Tuesday, June 30, 2009

Later

LATER

1

at their grave site
I no longer bring my parents
my need of them

over time
the self settles
and is not lost

in nearby fields
mares shimmer
with special light
in the presence of their foals

where larks tumble
singing over them
my parents are at peace

whatever of theirs
I resemble
is now indivisibly mine

2

those who mean to keep
death a secret from us
know nothing about the powerful
cleansing loneliness
of the cemetery

rows of former minds
outside time
lying listening
to birdsong ritually dispersed
among roadsides and districts
larks over graves
and starlings feeding between them
a blackbird’s living sheen
like polished granite

some who die young
are loved so much
remembered with such pain
their families bring offerings for years
toys photographs gifts
for the sun to dull
to the pallor of faded plastic flowers
in front of the abject stone

3

the fault is not
in failing to love
but failing to see
how others love you

the stone man
toughing it out
unweeping at the funeral
fears for his own vulnerability

we are weak
we die
we don’t and can’t
keep promises

Tony Beyer

My concept of a cemetery is conditioned by my upbringing. Little River cemetery is beside the small wooden Anglican church on a knoll where the two main valleys converge. My father is buried there, all four grandparents, numerous uncles and aunts, other relatives while most of the graves are of people I knew or have heard about. It’s a peaceful spot, surrounded by trees, grazing sheep and cattle. High sentinel hills look down. Rod Donald, Green co-leader lies there.

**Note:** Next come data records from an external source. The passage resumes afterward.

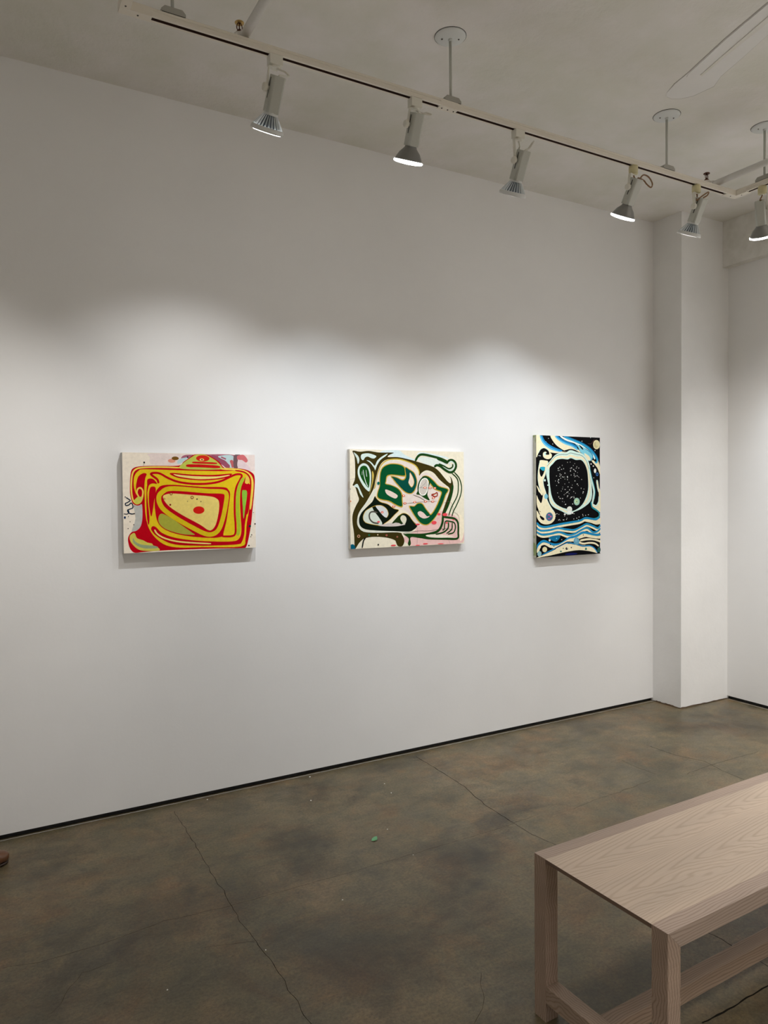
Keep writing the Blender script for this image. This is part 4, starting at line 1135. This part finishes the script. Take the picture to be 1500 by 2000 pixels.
# ------------------------------------------------------------------ things on the floor
def shoe(x, y, rz):
    t = thing('shoe', 'rounded brown leather toe at the left edge, on the floor by the wall', 'shoe', (x, y, 0), rz)
    secs = [(-.004, .004, .034, .018), (-.010, .020, .044, .010), (-.028, .034, .052, .006), (-.06, .043, .054, .006), (-.10, .046, .066, .006), (-.14, .042, .082, .006), (-.18, .037, .095, .006), (-.22, .035, .10, .006), (-.26, .034, .098, .006), (-.285, .026, .09, .006), (-.295, .008, .075, .01)]
    def loft(name, zf, mt, grow=0):
        b = newbm(); rings = []
        for xx, hw, zt, zb in secs:
            ring = []
            for k in range(20):
                a = 2 * math.pi * k / 20; cz, hz = zf(zt, zb); c_, s_ = math.cos(a), math.sin(a)
                ring.append(b.verts.new((xx + grow * (1 if xx > -.1 else -1) * (1 if hw < .03 else 0), (hw + grow) * (abs(c_) ** .8) * (1 if c_ > 0 else -1), cz + hz * (abs(s_) ** .8) * (1 if s_ > 0 else -1))))
            rings.append(ring)
        for a_, b_ in zip(rings, rings[1:]):
            for i in range(20): b.faces.new((a_[i], a_[(i + 1) % 20], b_[(i + 1) % 20], b_[i]))
        b.faces.new(rings[0]); b.faces.new(rings[-1]); bmesh.ops.recalc_face_normals(b, faces=b.faces)
        o = link(name, b, mt, t, smooth=True); md = o.modifiers.new('s', 'SUBSURF'); md.levels = 1; md.render_levels = 2
    loft('upper', lambda zt, zb: ((zt + zb + .006) / 2, (zt - zb - .006) / 2 + .003), M['leather'])
    loft('sole', lambda zt, zb: (.008, .0075), M['sole'], -.003)
shoe(SHOE_X, SHOE_Y, SHOE_R)
b = newbm(); random.seed(2)
pts = [(-.020, .002, .004), (-.008, .011, .008), (.008, .012, .010), (.021, .006, .011), (.012, -.006, .006), (.002, -.012, .005), (-.010, -.007, .004)]
c0 = b.verts.new((0, 0, .002)); vs = [b.verts.new(p) for p in pts]; bt = [b.verts.new((p[0] * .97, p[1] * .97, p[2] - .0012)) for p in pts]; cb = b.verts.new((0, 0, .0005)); n = len(pts)
for i in range(n):
    b.faces.new((c0, vs[i], vs[(i + 1) % n])); b.faces.new((cb, bt[(i + 1) % n], bt[i])); f = b.faces.new((vs[i], bt[i], bt[(i + 1) % n], vs[(i + 1) % n])); f.material_index = 1
bmesh.ops.recalc_face_normals(b, faces=b.faces)
o = link('paper_scrap', b, [M['leaf'], M['leafback']], loc=(1.534, -0.856, -.0002)); o['label'] = 'tiny crumpled green scrap lying on the open concrete floor'; o['category'] = 'scrap'
o.rotation_euler = (0, 0, .3); o.scale = (.95, .95, .95)
FLECKS = [(1.576, -0.039), (1.457, -0.324), (1.883, -0.328), (1.854, -0.45), (1.635, -0.794), (1.007, -0.043), (0.836, -1.356), (1.197, -1.214), (0.499, -1.39), (1.612, -1.056)]
FLAKE_LABELS = ['white paint flake nearest the black wall gap, left of the middle painting',
 'white paint flake just in front of the one nearest the wall gap',
 'white paint flake behind the green scrap, the one closest to the wall',
 'white paint flake behind the green scrap, slightly right and second from the wall',
 'white paint flake just beside the green scrap, a little behind it to the right',
 'white paint flake close to the wall gap under the red and yellow painting',
 'white paint flake lying right beside the long crack, left of centre',
 'white paint flake alone in the dark stain area left of the bench',
 'white paint flake farthest left and nearest the bottom edge of the photo',
 'white paint flake on the faint cross crack, right of the green scrap']
proto = None
for i, (x, y) in enumerate(FLECKS):
    if proto is None:
        b = newbm(); bmesh.ops.create_icosphere(b, subdivisions=1, radius=.0042)
        for v in b.verts: v.co = V((v.co.x * 1.3, v.co.y, v.co.z * .45 + .0019)) + V(noise.noise_vector(v.co * 300)) * .0008
        o = proto = link('paint_flake', b, M['chip'])
    else: o = proto.copy(); COL.objects.link(o)
    o.location = (x, y, 0); o.rotation_euler = (0, 0, i * 1.3); s = (1.1, .9, .7, .75, .6, .8, .6, .65, .6, .5)[i % 10]; o.scale = (s, s, s)
    o['label'] = FLAKE_LABELS[i]; o['category'] = 'paint flake'; o['group'] = 'white paint flakes on the floor'
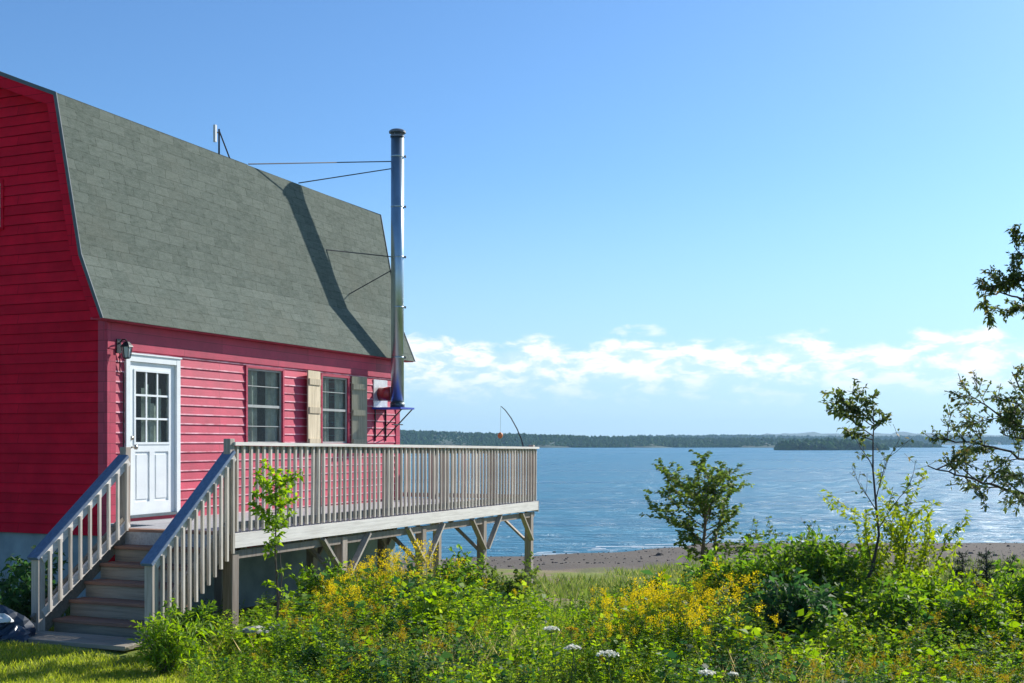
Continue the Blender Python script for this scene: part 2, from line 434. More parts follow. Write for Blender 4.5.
# ------------------------------------------------------------------ house
ROT = math.atan2(DY, DX)
HZ = EYE
house = empty('red_house', (CX, CY, gz(CX, CY).item()), (0, 0, ROT))
tag(house, 'red clapboard house with grey shingled gambrel roof and tall metal chimney', 'house')
ZB = HZ - house.location.z               # local z of eye level
HL, HW = 7.84, 7.4
def Z(z): return z + ZB
SID0 = Z(-1.2)
M['gable'] = siding_mat('red_gable_siding', (.62, .006, .028)); M['gable'].node_tree.nodes['Principled BSDF'].inputs['Specular IOR Level'].default_value = .08; M['gable'].node_tree.nodes['Principled BSDF'].inputs['Roughness'].default_value = .8
M['trim'] = siding_mat('red_trim', (.48, .032, .075))
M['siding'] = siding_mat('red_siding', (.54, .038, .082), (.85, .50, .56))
# local coords: x = along wall, y = -outward, z
def siding(mb, rect_cols, z0, z1, face, step=.13, origin=-1.2):
    """rect_cols: function z -> list of (a,b) intervals; face 'long' or 'gable'"""
    k0 = int(math.floor((z0-origin)/step)); z = origin+k0*step
    while z < z1-1e-4:
        a = max(z, z0); b = min(z+step, z1)
        if b-a > .004:
            fa = (a-z)/step
            pb = .016*(1-fa)+.001; pt = .016*(1-(b-z)/step)+.001
            for (l, r), (l2, r2) in rect_cols(a, b):
                if face == 'long':
                    P = lambda u, p, zz: (u, -p, Z(zz))
                else:
                    P = lambda u, p, zz: (-p, u, Z(zz))
                A, B, C2, D2 = P(l, pb, a), P(r, pb, a), P(r2, pt, b), P(l2, pt, b)
                if face == 'long': mb.quad(A, B, C2, D2); mb.quad(P(l, 0, a), P(r, 0, a), B, A)
                else: mb.quad(B, A, D2, C2); mb.quad(P(r, 0, a), P(l, 0, a), A, B)
        z += step
# openings on the long wall: (s0,s1,z0,z1)
DOOR = (.31, 1.39, -1.0, 1.12)
WIN1 = (2.93, 3.95, -.08, 1.14)
WIN2 = (5.05, 5.98, -.08, 1.13)
def long_cols(a, b):
    mid = (a+b)/2; xs = [.13]
    for o in (DOOR, WIN1, WIN2):
        if o[2]-.03 <= mid <= o[3]+.0:
            xs += [o[0], o[1]]
    xs.append(HL-.13)
    return [((xs[i], xs[i+1]), (xs[i], xs[i+1])) for i in range(0, len(xs), 2)]
mb = MB()
for za, zb in ((-1.2, -1.0), (-1.0, -.08), (-.08, 1.12), (1.12, 1.13), (1.13, 1.14), (1.14, 1.9)):
    siding(mb, long_cols, za, zb, 'long')
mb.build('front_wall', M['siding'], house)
# gambrel profile: (outward o, z)
KO, KZ = .341, 2.325
PROF = [(.2, 1.516), (-.141, 2.325), (-.543, 4.37), (-3.7, 5.62)]
def yl(z):     # wall half outline: inner y (>=0) at height z on the near side, roof underside
    z = z
    if z < 1.95: return 0.0
    if z < 2.325: return (.0+(z-1.95)/(2.325-1.95)*.141)
    if z < 4.30: return .141+(z-2.325)/(4.30-2.325)*(.53-.141)
    return .53+(z-4.30)/(5.53-4.30)*(3.7-.53)
GW = (1.70, 2.60, 2.78, 3.44)            # gable window: y0,y1,z0,z1
def gable_cols(a, b):
    l, r, l2, r2 = yl(a), HW-yl(a), yl(b), HW-yl(b)
    if a < 1.94: l = l2 = .12; r = r2 = HW-.12
    mid = (a+b)/2
    if GW[2] <= mid <= GW[3]: return [((l, GW[0]), (l2, GW[0])), ((GW[1], r), (GW[1], r2))]
    return [((l, r), (l2, r2))]
mb = MB()
for za, zb in ((-1.2, GW[2]), (GW[2], GW[3]), (GW[3], 5.50)):
    siding(mb, gable_cols, za, zb, 'gable', .13)
mb.build('gable_wall', M['gable'], house)
# plain inner shell: far gable, back wall, floor
mb = MB()
prof = [(0, -1.2), (0, 1.95), (.141, 2.325), (.53, 4.30), (3.7, 5.52), (HW-.53, 4.30), (HW-.141, 2.325), (HW, 1.95), (HW, -1.2)]
mb.poly([(HL, y, Z(z)) for y, z in prof])
mb.quad((0, HW, Z(-1.2)), (HL, HW, Z(-1.2)), (HL, HW, Z(1.95)), (0, HW, Z(1.95)))
mb.build('rear_wall', M['siding'], house)
mb = MB()   # floor and ceiling slabs, dark behind the windows
mb.box(.2, HL-.2, .2, HW-.2, Z(-1.15), Z(-1.05))
mb.quad((.01, 2.6, Z(-1.05)), (HL-.1, 2.6, Z(-1.05)), (HL-.1, 2.6, Z(1.9)), (.01, 2.6, Z(1.9)))
mb.build('interior_floor', M['dark'], house)
g0 = -1.5
mb = MB(); mb.box(.04, HL-.04, .04, HW-.04, Z(-4.2), Z(-1.17)); mb.build('foundation', M['foundation'], house)
# trims
mb = MB(); mb.box(-.024, .13, -.026, .0, Z(-1.2), Z(1.45)); mb.box(-.026, -.001, .0, .12, Z(-1.2), Z(1.90)); mb.build('corner_board', M['trim'], house)
mb = MB(); mb.box(HL-.13, HL+.024, -.026, .0, Z(-1.2), Z(1.45)); mb.box(HL+.001, HL+.026, .0, .12, Z(-1.2), Z(1.9)); mb.build('corner_board', M['trim'], house)
mb = MB(); mb.box(-.024, HL+.024, -.034, -.002, Z(1.17), Z(1.5)); mb.build('frieze_board', M['trim'], house)
mb = MB(); mb.box(-.29, HL+.29, -.175, .0, Z(1.505), Z(1.53)); mb.build('eave_soffit', M['trim'], house)
mb = MB(); mb.box(.0, HL+.03, -.03, .03, Z(-1.60), Z(-1.203)); mb.build('base_board', M['gable'], house)

# roof: coursed shingles on both sides
def roof_side(sgn, mb, uvs):
    y = lambda o: (-o if sgn > 0 else HW+o)
    arc = 0
    for i in range(3):
        (o0, z0), (o1, z1) = PROF[i], PROF[i+1]
        ln = math.hypot(o1-o0, z1-z0); n = max(1, round(ln/.14)); 
        no, nz = (z1-z0)/ln, -(o1-o0)/ln           # outward normal in (o,z)
        for k in range(n):
            a, b = k/n, (k+1)/n
            t = .0015
            pa = (o0+(o1-o0)*a+no*t, z0+(z1-z0)*a+nz*t); pb = (o0+(o1-o0)*b+no*.001, z0+(z1-z0)*b+nz*.001)
            pc = (o0+(o1-o0)*a+no*.001, z0+(z1-z0)*a+nz*.001)
            x0, x1 = -.3, HL+.3
            row = round(arc/.14)+k
            va, vb = row*.14+.002, row*.14+.138
            q = [(x0, y(pa[0]), Z(pa[1])), (x1, y(pa[0]), Z(pa[1])), (x1, y(pb[0]), Z(pb[1])), (x0, y(pb[0]), Z(pb[1]))]
            mb.quad(*q); uvs.append([(x0, va), (x1, va), (x1, vb), (x0, vb)])
            q = [(x0, y(pc[0]), Z(pc[1])), (x1, y(pc[0]), Z(pc[1])), (x1, y(pa[0]), Z(pa[1])), (x0, y(pa[0]), Z(pa[1]))]
            mb.quad(*q); uvs.append([(x0, va-.002), (x1, va-.002), (x1, va-.001), (x0, va-.001)])
        arc += n*.14
roof = MB(); uvs = []; roof_side(1, roof, uvs); roof_side(-1, roof, uvs)
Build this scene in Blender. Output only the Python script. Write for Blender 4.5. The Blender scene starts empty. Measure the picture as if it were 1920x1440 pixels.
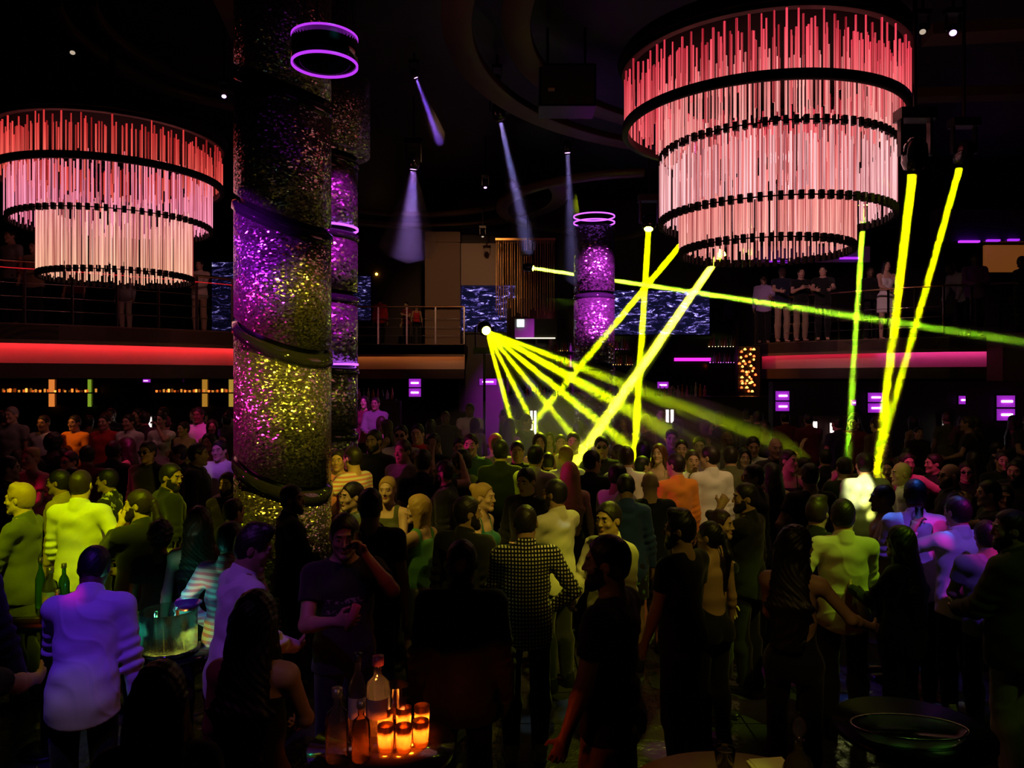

The last time I visited was to take my mother then 92 years old. That morning the Columbia space shuttle disintegrated re-entering the earth’s atmosphere, a spectacular and public death for its crew. I helped Mum teeter along the gravestones thinking those age-old thoughts about the enormity of death, and the sudden stoppage of a particular combination of soul in flesh and bone.

A few years later Beyer’s selected poems came out. When I read this poem memories of that visit flooded back. He superbly described such a scene - though a different location - and that medley of elusive musings I’d chased that day. So often we think our thoughts are fresh and original. It is with surprise we learn that others have similar thoughts and articulate them better.